Summary

Kant’s Critique of Judgment, often called the “third critique,” does not have as clear a focus as the first two critiques. In broad outline, Kant sets about examining our faculty of judgment, which leads him down a number of divergent paths. While the Critique of Judgment deals with matters related to science and teleology, it is most remembered for what Kant has to say about aesthetics.

Kant calls aesthetic judgments “judgments of taste” and remarks that, though they are based in an individual’s subjective feelings, they also claim universal validity. Our feelings about beauty differ from our feelings about pleasure and moral goodness in that they are disinterested. We seek to possess pleasurable objects, and we seek to promote moral goodness, but we simply appreciate beauty without feeling driven to find some use for it. Judgments of taste are universal because they are disinterested: our individual wants and needs do not come into play when appreciating beauty, so our aesthetic response applies universally. Aesthetic pleasure comes from the free play between the imagination and understanding when perceiving an object.

Kant distinguishes the beautiful from the sublime. While the appeal of beautiful objects is immediately apparent, the sublime holds an air of mystery and ineffability. While a Greek statue or a pretty flower is beautiful, the movement of storm clouds or a massive building is sublime: they are, in a sense, too great to get our heads around. Kant argues that our sense of the sublime is connected with our faculty of reason, which has ideas of absolute totality and absolute freedom. While storm clouds or a massive building might stretch our minds, they are nothing compared with reason’s ideas of absolute totality and freedom. Apprehending sublime objects puts us in touch with these ideas of reason, so that sublimity resides not in sublime objects but in reason itself.

In a second part of the book, Kant wrestles with the concept of teleology, the idea that something has an end, or purpose. Teleology falls somewhere between science and theology, and Kant argues that the concept is useful in scientific work even though we would be wrong to assume that teleological principles are actually at work in nature.

Analysis

While much of what Kant writes about aesthetics might strike us now as a bit dated, his work is historically very significant. Kant’s “third critique” is one of the early works in the field of aesthetics and one of the most important treatises on the subject ever written. Aesthetics differs from literary criticism and art criticism, which have existed for millennia, in that it attempts to explain not only why things are or are not beautiful but also the concept of beauty and how the perception of beauty arises in us. Kant takes on the considerable task of making room for the concepts of the beautiful and the sublime in the complex account of the mind he gives in his first two Critiques. Unfortunately for Kant, the success of this project can be understood only in the context of his complex and abstruse philosophical system, while its failures are immediately apparent. The close relationship between art and politics, which became clear in the twentieth century, casts doubt on Kant’s assertion that our response to art is disinterested, and his claim that our sense of beauty is universal makes less sense in a world in which we are exposed to the diversity of artistic products of different cultures. Although his work continues to influence work in aesthetics, Kant falls victim to the same problem that touches everyone who tries to make general claims about art: the very concept of art has great historical fluidity so that we can never nail down for all time exactly what it is.

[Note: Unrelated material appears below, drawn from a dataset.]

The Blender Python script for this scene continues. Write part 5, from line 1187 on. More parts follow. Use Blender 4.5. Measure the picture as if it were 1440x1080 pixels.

Kant’s account of beauty as based in subjective feeling as well as his struggles with teleology stem from his desire to refute all metaphysical proofs of God. Kant is by no means an atheist, and he makes forceful arguments for why we ought to believe in God. However, God is the ultimate thing-in-itself, and so, according to Kant’s epistemology, the nature and even the existence of God are fundamentally unknowable. In the Critique of Pure Reason, Kant provides refutations for all the main “proofs” of God’s existence, one of which is the Argument from Design. According to this argument, the patterns and formal perfection in nature suggest the presence of an intelligent designer. Kant argues that our judgment of beauty is a subjective feeling, even though it possesses universal validity, in part because arguing that beauty is objective would play into the hands of those who make the Argument from Design. If beauty were an objective property of certain objects in nature, the question would naturally arise of how these objects were bestowed with beauty. This question would provide a toehold for the Argument from Design, an outcome that Kant is determined to avoid.